De este modo, y sin que les tiemble el pulso al hacerlo, el constitucionalista de nuestros días busca desentrañar la intención de los redactores del texto, para adjudicar su sentido. En casos como el  de Argentina, el 80% de ese texto vigente es de redacción decimonónica. Es decir, fue redactado y sancionado exclusivamente por hombres blancos, en su mayoría curas y militares, quienes a su vez fueron elegidos por el voto o asamblea de otros hombres blancos, mayormente curas y militares. Este detalle sobre la composición de los padres fundadores, hace de la pregunta normativa sobre su “intención” una pregunta vesicante, no sola por conservadora, sino por ofensiva a nuestro sentido de justicia para las minorías que fueron activamente excluidas de la ciudadanía en la intención de establecimiento. 

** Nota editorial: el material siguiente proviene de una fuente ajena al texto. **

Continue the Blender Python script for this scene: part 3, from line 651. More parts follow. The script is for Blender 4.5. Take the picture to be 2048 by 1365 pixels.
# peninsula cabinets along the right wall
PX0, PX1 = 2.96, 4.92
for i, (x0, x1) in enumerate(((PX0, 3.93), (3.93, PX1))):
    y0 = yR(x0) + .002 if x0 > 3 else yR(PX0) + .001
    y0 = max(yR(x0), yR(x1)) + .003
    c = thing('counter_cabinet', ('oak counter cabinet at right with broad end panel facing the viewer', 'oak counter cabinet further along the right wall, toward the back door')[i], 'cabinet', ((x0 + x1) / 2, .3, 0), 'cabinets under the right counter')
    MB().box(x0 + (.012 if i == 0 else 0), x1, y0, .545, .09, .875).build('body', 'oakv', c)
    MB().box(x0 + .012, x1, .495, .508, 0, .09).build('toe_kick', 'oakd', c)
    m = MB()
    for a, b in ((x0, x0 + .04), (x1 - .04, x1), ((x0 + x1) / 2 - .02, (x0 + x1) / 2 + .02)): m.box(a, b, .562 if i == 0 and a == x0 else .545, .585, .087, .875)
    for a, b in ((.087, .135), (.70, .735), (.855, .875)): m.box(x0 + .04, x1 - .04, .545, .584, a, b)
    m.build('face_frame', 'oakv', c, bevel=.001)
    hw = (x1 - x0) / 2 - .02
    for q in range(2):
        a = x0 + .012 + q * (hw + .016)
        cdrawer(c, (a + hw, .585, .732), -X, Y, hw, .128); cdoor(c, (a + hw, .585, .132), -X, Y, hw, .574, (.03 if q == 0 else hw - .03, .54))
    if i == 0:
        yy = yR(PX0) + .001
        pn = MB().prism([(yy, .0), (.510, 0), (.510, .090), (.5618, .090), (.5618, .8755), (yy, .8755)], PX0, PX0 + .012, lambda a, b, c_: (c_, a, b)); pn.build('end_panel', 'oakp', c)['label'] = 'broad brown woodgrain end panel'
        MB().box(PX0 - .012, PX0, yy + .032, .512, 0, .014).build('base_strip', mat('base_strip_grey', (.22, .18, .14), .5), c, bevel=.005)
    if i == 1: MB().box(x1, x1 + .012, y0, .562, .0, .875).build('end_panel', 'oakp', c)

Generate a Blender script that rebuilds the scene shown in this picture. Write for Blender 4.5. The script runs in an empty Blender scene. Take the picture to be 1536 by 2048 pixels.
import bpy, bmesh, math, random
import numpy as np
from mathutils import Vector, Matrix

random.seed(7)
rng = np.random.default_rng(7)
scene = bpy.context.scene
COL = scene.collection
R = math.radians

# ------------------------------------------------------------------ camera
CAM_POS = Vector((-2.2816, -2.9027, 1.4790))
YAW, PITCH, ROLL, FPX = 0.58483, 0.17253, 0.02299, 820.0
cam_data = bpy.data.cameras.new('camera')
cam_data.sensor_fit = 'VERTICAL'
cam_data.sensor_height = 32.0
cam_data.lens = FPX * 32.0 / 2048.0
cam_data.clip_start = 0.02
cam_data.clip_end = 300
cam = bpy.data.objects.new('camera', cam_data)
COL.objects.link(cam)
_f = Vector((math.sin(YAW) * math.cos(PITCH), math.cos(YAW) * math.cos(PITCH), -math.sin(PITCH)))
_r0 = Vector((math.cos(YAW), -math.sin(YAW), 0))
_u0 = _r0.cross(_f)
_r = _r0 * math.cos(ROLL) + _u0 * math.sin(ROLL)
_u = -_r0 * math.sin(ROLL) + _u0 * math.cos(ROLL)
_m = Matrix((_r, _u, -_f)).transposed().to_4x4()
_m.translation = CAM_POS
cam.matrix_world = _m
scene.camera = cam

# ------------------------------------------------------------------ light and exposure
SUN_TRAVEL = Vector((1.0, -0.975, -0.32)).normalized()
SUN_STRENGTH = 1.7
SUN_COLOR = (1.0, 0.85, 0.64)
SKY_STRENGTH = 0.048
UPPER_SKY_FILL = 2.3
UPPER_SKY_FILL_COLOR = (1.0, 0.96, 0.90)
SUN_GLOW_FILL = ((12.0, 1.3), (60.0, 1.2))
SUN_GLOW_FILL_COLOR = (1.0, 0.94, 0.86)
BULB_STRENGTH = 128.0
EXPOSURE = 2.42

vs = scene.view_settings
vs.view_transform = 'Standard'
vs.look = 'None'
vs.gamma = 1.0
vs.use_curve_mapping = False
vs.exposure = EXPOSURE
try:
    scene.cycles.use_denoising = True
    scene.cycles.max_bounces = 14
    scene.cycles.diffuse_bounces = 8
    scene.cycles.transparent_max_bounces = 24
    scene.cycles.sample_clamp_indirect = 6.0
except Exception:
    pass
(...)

Es difícil imaginar, como una interpretación originalista estricta del texto constitucional haría posible, por ejemplo, que las mujeres reclamen el amparo constitucional para su derecho a votar, estudiar o trabajar. Pero claro, por lo general el juez o jurista abre aquí un paréntesis en su teoría interpretativa originalista, pone un asterisco y aclara un cambio de sentido en la historia constitucional, o sencillamente no dice nada al respecto. Actúa, en fin, como si estuviera autorizado a la selección de ciertas intenciones del constituyente, y a menospreciar otras, traicionando su consistencia interna. 

Pareciera que esta persistencia de estas teorías interpretativas responde a la necesidad de preservar la teoría de legitimación constitucional basada en un poder constituyente originario por imposición. Un poder originario “macho alfa” que instaura la constitución sin reglas ni razón que lo limite (Carrió, G, 1973). Un poder que es “razón” en sí mismo, aunque para el feminismo, claro, no es otro cosa que la razón del “arquetipo viril” de lo humano (Moreno, A., 1986)

Por eso, resistir la interpretación originalista como han hecho algunas feministas dentro de la narrativa disciplinadora (Ver Ginsburg, R. B., 2019), a veces también podría suponer resistir este tipo de teoría de la legitimación constitucional y de su supremacía. Con ello se pone en duda lo que cargan los textos decimonónicos, pero sobre todo, la producción lógico-científicas del constitucionalismo, construidas por generaciones en base a interpretaciones originalistas de esos textos. En definitiva, desestabilizar el sentido común constitucional, parece estar en el ADN del Constitucionalismo Feminista.